Direct proof of conspiracy is rarely available, so the crime must generally be proved by circumstantial evidence. State v. Cooley, 47 N.C.App. 376, 268 S.E.2d 87 (1980). Because the presence of a common design is often extremely difficult to detect, a conspiracy "may be, and generally is, established by a number of indefinite acts, each of which, standing alone, might have little weight, but, taken collectively, they point unerringly to the existence of a conspiracy." State v. Whiteside, supra at 712, 169 S.E. at 712. Factors which may be considered include the results accomplished, the situation of the parties, their antecedent relationships, the surrounding circumstances and the inferences legitimately deducible therefrom. Id. The circumstantial evidence must point unerringly to the illegal combination, Wrenn, supra, and create in the minds of the jurors a moral certainty of the defendants' guilt, to the exclusion of any other reasonable hypothesis. Parker, supra. Accord, State v. McCullough, 244 N.C. 11, 92 S.E.2d 389 (1956). See also, State v. Webb, 233 N.C. 382, 64 S.E.2d 268 (1951); State v. Miller, 220 N.C. 660, 18 S.E.2d 143 (1942); State v. Madden, 212 N.C. 56, 192 S.E. 859 (1937); State v. Stiwinter, 211 N.C. 278, 189 S.E. 868 (1937).

In the case sub judice there was sufficient evidence to lead the jury to the conclusion that defendant Snipes was guilty of the crime of filing a false insurance claim and that both Snipes and Aleem were guilty of conspiring to so do. The state presented evidence of active participation by the defendants in transactions that could not arguably appear innocent. Their appearing individually and together to file repeated claims for identical damage to the same automobile, along with inexplicable frequent title transfers, constitutes evidence that would impute wrongdoing. The in-court identification of the two brothers and testimony by several witnesses is adequate to link defendants to the illicit acts, negating their argument that guilt may have been attributed solely because of their relationship with each other.

"Upon motion for a nonsuit in a criminal action, the court must consider the evidence in the light most favorable to the State, and resolve all contradictions and discrepancies in its favor, giving it the benefit of every reasonable inference which can be drawn from the evidence." State v. Cooley, supra at 390-91 , 268 S.E.2d at 92. Defendants' motions for nonsuit were properly denied.

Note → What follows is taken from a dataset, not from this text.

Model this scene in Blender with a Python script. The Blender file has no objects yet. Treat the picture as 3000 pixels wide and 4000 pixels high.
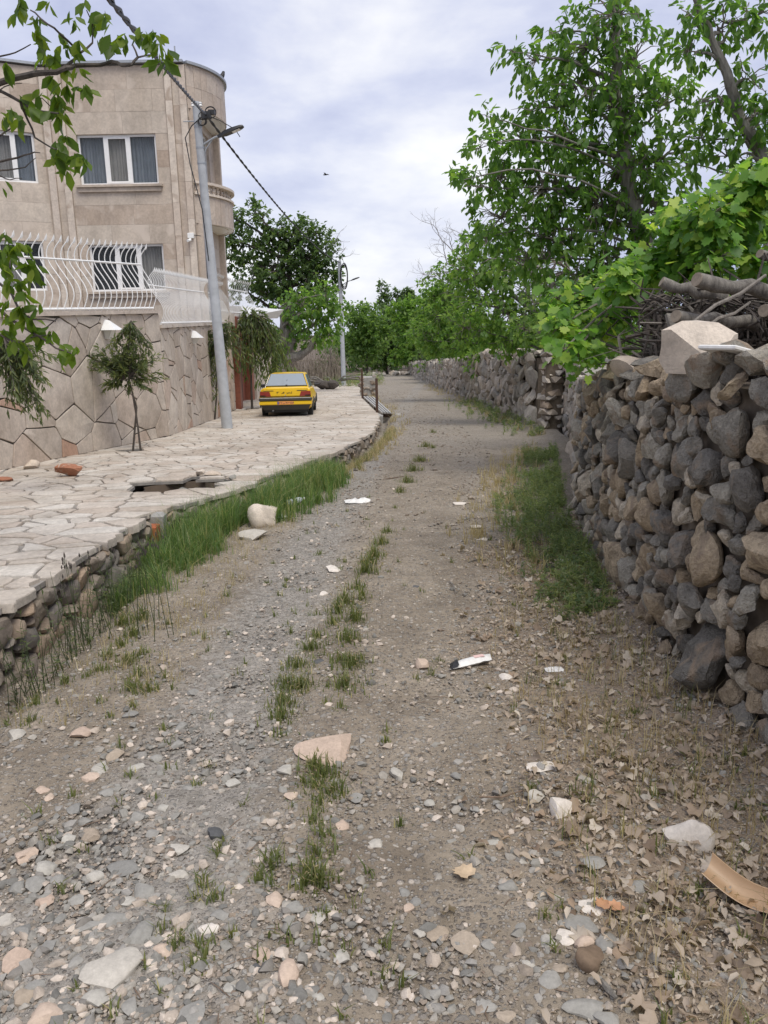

Defendants' second assignment of error is that the judge made statements in the presence of the jury tending to add to the probative force of a witness's testimony, thereby expressing an opinion as to the credibility of the witness. The incident to which defendants except occurred during *579 the cross-examination of Jerry Thompson Dunn:

I talked to Mr. Aleem at my office in Burlington. As to which one of these three men I did talk to, I wouldn't recall really.
Q. You don't know?
COURT: He knows a man by the name, that gave his name as Kareem Abdu.

Defendants argue that "[t]he Court, in effect, provided a positive identification of the appellant where none existed," and added credibility to the witness. Defendants, in their briefs, correctly cite statutes and cases supporting the rule which prohibits a judge from expressing opinion as to the credibility of a witness. However, in this instance Judge Hobgood merely clarified what the witness had already stated, that he did not recognize either defendant, but knew Aleem only by name. A judge may question a witness to clarify his testimony and to provide the jury with guidance in their considerations. See State v. Alston, 38 N.C.App. 219, 247 S.E.2d 726 (1978), cert. denied, 296 N.C. 586, 254 S.E.2d 30 (1979); State v. White, 37 N.C.App. 394, 246 S.E.2d 71 (1978). It can hardly be considered prejudicial when the court intervenes slightly to interpret the examination of a witness to ensure that the jury understands that the testimony was only a name recognition of a defendant, not a personal nor in-court identification. This assignment of error is overruled.

Finally, defendants argue it was erroneous to admit into evidence state's Exhibit Number 11, "a release in the amount of $1,198.00 and a cash settlement request showing there is no lien on the car and the coverage will remain in force." Defendants contend that the exhibit was irrelevant and prejudicial. We find no merit in defendants' argument. The document was signed in the name of Kareem Abdu Aleem by an individual identifying himself as the same. The exhibit is circumstantially relevant in establishing the identity of defendant Aleem as one of the conspirators. "[E]vidence is relevant if it has any logical tendency, however slight, to prove a fact in issue in the case." 1 Stansbury's N.C. Evidence § 77 (Brandies rev. 1973). Identity may be proved by circumstantial evidence in the same manner as other facts. See State v. Williams, 276 N.C. 703, 174 S.E.2d 503 (1970), rev'd death penalty, 403 U.S. 948, 91 S.Ct. 2290, 29 L.Ed.2d 860 (1971). Defendants make no showing that the document was unfairly prejudicial. Because of its relevancy, it was properly admitted into evidence.

We find that defendants' received a trial free of prejudicial error.

No error.

HEDRICK and ROBERT M. MARTIN, JJ., concur.